Here’s another one that has to do with Erin. She had given me some kind of “Lord of the Rings” display which showed a holographic version of the “One Ring” hovering an inch or two in the air. It worked by using a bowl shaped mirror to somehow reflect an image of an actual ring that you dropped down inside.
Anyway, Erin came and picked me up for work, and when she arrived, I pulled her aside into another room. I started babbling about how important it was that if I ever got in any trouble (with nefarious government agents, of course) that she would use all of her resources to fight for me.

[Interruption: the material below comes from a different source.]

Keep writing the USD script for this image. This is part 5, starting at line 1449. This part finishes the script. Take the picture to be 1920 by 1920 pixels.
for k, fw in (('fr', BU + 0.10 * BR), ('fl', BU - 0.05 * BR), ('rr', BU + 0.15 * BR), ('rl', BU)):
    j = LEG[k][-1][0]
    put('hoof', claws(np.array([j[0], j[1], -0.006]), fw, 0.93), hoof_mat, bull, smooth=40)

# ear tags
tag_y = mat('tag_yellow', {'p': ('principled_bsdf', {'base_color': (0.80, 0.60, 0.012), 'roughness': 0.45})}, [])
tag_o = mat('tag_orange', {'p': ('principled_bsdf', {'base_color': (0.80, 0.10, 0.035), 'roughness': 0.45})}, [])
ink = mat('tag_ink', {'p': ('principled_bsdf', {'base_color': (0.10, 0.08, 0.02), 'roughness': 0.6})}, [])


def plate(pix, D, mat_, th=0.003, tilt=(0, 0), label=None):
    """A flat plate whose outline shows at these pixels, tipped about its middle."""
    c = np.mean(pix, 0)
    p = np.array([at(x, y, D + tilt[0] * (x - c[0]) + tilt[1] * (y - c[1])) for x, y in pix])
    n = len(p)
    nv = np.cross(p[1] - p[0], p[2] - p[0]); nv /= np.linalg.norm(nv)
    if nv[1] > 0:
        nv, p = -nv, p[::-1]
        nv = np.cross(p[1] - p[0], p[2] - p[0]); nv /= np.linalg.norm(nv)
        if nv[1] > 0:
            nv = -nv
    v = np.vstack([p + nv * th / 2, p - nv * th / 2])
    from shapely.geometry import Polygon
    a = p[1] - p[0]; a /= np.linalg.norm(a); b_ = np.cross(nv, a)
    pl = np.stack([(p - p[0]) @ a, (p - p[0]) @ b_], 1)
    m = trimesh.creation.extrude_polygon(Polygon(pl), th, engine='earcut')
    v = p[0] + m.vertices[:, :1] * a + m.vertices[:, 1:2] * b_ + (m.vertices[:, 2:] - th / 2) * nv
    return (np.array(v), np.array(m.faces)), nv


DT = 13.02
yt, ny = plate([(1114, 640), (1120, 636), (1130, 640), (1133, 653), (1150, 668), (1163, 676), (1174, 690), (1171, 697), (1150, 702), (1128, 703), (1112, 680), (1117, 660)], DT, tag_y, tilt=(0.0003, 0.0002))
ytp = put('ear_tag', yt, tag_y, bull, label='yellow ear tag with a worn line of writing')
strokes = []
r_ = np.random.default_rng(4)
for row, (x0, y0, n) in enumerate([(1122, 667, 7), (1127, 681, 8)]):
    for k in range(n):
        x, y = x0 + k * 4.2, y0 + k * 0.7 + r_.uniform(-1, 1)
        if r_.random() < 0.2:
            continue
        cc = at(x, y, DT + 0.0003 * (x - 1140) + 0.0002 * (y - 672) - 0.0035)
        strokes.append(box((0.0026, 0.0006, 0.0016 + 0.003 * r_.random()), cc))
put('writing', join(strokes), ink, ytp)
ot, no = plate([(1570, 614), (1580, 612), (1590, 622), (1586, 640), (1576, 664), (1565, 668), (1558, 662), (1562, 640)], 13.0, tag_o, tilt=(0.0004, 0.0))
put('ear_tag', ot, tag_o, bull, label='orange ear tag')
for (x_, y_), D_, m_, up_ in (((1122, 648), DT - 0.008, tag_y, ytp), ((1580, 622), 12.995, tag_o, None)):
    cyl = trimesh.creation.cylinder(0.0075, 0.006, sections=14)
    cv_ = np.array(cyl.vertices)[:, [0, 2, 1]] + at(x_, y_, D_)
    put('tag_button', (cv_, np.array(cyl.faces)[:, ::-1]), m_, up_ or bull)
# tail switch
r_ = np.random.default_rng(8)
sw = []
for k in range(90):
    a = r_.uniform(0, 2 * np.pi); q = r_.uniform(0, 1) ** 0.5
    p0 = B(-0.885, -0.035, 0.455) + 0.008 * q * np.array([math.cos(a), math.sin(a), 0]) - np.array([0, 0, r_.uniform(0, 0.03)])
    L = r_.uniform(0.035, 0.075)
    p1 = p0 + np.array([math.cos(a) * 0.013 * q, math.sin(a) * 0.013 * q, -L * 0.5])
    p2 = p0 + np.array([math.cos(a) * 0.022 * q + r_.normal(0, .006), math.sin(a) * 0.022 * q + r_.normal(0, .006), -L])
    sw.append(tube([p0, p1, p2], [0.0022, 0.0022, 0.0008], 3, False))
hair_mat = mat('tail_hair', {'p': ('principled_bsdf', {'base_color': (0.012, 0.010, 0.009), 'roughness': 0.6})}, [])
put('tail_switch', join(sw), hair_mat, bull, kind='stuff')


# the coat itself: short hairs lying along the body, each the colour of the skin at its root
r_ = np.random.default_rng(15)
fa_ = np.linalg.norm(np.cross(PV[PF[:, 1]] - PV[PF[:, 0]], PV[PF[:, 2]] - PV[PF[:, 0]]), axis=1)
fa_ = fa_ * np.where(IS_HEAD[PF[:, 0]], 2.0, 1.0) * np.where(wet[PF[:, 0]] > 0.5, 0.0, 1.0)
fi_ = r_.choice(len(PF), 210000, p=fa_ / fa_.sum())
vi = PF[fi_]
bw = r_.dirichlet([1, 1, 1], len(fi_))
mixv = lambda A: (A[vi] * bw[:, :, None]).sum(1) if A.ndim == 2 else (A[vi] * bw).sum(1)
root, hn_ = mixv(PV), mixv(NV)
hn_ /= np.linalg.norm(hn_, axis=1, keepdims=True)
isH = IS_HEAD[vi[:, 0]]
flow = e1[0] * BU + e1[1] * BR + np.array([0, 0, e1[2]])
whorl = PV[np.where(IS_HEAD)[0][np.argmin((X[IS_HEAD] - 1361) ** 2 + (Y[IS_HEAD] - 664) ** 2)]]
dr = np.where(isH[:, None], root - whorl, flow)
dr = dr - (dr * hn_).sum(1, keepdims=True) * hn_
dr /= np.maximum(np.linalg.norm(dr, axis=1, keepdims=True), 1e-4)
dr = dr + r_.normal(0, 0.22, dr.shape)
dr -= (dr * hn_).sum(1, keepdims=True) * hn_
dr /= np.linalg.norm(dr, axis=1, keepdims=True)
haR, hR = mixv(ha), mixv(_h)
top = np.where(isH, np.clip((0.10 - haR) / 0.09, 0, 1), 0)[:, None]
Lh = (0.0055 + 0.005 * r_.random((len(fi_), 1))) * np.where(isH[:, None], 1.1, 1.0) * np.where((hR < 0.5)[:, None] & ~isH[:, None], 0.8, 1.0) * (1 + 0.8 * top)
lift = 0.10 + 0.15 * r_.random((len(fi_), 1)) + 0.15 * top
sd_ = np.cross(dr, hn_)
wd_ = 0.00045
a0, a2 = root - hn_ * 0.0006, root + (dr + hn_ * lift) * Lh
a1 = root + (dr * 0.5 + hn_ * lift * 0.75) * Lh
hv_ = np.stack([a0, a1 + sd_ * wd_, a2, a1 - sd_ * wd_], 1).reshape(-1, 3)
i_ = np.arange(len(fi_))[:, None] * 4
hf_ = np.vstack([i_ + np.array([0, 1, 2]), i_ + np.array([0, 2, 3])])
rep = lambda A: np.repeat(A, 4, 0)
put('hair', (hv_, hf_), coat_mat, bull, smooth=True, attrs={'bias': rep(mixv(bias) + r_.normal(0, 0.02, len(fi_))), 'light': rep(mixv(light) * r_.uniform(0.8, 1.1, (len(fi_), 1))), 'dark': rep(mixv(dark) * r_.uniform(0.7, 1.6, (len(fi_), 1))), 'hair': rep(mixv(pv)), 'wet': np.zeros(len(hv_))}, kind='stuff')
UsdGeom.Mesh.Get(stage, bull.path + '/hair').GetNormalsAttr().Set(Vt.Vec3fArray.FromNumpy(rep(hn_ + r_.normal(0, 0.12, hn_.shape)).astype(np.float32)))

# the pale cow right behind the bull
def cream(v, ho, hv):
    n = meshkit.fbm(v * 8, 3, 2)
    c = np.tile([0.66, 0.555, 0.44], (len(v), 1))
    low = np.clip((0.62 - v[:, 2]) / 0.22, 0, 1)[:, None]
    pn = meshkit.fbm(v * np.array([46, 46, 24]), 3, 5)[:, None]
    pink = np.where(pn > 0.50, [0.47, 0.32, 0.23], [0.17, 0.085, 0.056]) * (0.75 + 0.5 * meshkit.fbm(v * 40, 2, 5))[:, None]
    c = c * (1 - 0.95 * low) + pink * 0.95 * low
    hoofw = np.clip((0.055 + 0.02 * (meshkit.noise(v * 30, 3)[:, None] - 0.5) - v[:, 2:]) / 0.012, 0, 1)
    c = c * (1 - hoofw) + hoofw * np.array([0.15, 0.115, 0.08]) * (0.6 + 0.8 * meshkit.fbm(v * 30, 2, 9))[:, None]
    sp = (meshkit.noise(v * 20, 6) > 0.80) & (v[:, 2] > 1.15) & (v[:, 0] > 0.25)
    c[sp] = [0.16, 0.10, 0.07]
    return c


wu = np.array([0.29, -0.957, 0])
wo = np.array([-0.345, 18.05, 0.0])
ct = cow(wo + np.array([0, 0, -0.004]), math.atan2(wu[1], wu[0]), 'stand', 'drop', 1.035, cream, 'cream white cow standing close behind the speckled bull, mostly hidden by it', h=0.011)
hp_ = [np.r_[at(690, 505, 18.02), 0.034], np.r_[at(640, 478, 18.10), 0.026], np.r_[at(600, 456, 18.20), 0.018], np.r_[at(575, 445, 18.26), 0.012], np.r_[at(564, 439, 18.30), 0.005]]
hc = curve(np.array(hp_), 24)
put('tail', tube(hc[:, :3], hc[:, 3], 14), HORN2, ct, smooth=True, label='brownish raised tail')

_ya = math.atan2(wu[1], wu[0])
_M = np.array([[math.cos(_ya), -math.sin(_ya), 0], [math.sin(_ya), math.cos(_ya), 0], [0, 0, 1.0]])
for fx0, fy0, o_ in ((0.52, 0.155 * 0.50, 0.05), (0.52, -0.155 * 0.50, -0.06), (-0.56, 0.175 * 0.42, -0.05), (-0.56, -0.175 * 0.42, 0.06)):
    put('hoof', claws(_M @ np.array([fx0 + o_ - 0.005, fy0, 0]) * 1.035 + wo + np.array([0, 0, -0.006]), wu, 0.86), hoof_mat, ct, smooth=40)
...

“Of course!” she said. But I felt I hadn’t made enough of an impression. So I grabbed the ring from inside the Lord of the Rings display and said “Put this on!” Befuddled, she did so. Then I knelt down in front of her and said loudly “I pledge myself to you!” and with a flourish kissed the ring. Erin’s face was a mixture of confusion and extreme embarrassment.

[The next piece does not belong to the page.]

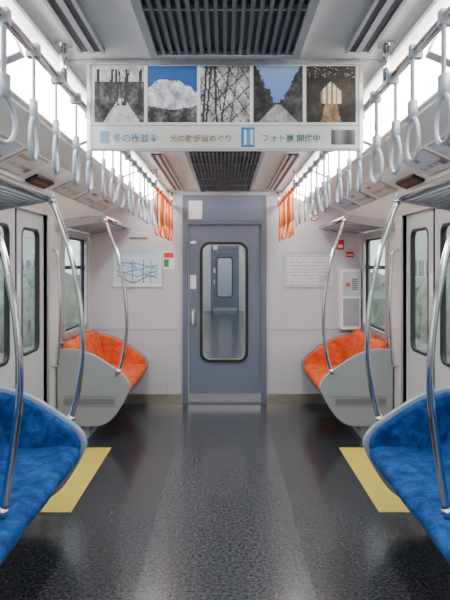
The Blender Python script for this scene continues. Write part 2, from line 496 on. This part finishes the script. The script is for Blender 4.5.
RF = 1.825
def pole(y, side, zend=.57):
    e = empty("grab_pole")
    pts = [(.998, y, RF-.01), (.972, y, RF-.05), (.885, y, 1.525), (.828, y, 1.24), (.81, y, .957), (.833, y, .74), (.875, y, zend)]
    pts = [(side*x, yy, z) for x, yy, z in pts]
    tube("pole", pts, 0.0155, M_steel, e, 6, seg=14)
    tube("collar", [(side*.872, y, zend+.012), (side*.885, y, zend-.025)], 0.021, M_steel, e, seg=14)
    tube("top_joint", [(side*.978, y, RF-.035), (side*1.0, y, RF)], 0.021, M_steel, e, seg=14)
    return e

def rack(y0, y1, side, mids=()):
    e = empty("luggage_rack")
    tube("front_rail", [(side*.985, y0, RF), (side*.985, y1, RF)], 0.018, M_steel, e, seg=12)
    bm = bmesh.new()
    for k in range(10):
        x = 1.025+.036*k; z = RF-.01-.005*k
        xs = sorted((side*(x-.011), side*(x+.011)))
        add_box(bm, xs[0], xs[1], y0+.005, y1-.005, z-.008, z+.004)
    mk("slats", bm, M_rack, e)
    for y in [y0, y1, *mids]:
        outl = [(.966, RF-.005), (.975, RF+.02), (1.0, RF+.026), (1.15, RF+.01), (1.385, RF-.02), (1.395, RF-.105), (1.25, RF-.07), (1.1, RF-.045), (1.0, RF-.025)]
        plate("bracket", [[(side*x, z) for x, z in outl]], 0.022, M_brush, e, 'xz', y, 0.004)
    return e

for side in (-1, 1):
    bench(4.82, 5.93, side, 3, M_orange, slots=True)
    bench(-.34, 3.26, side, 8, M_blue)
    bench(-2.95, -1.85, side, 3, M_orange, slots=True)
    for y in (4.80-.02, 3.30): pole(y, side)
    pole(2.29, side, .47); pole(.9, side, .47)
    rack(4.78, 5.98, side); rack(-.4, 3.30, side, (2.29, .9))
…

After that she took me to some kind of business meeting involving a changeover to a new I.T. guy, since I had obviously become way too unstable to handle it anymore. I don’t know why she did it, perhaps out of respect for my condition, but she wore the ring throughout the whole meeting. I think I started to believe that the charity blood drive going on at the restaurant was a plot to kidnap me, but my memory gets fuzzy at this point.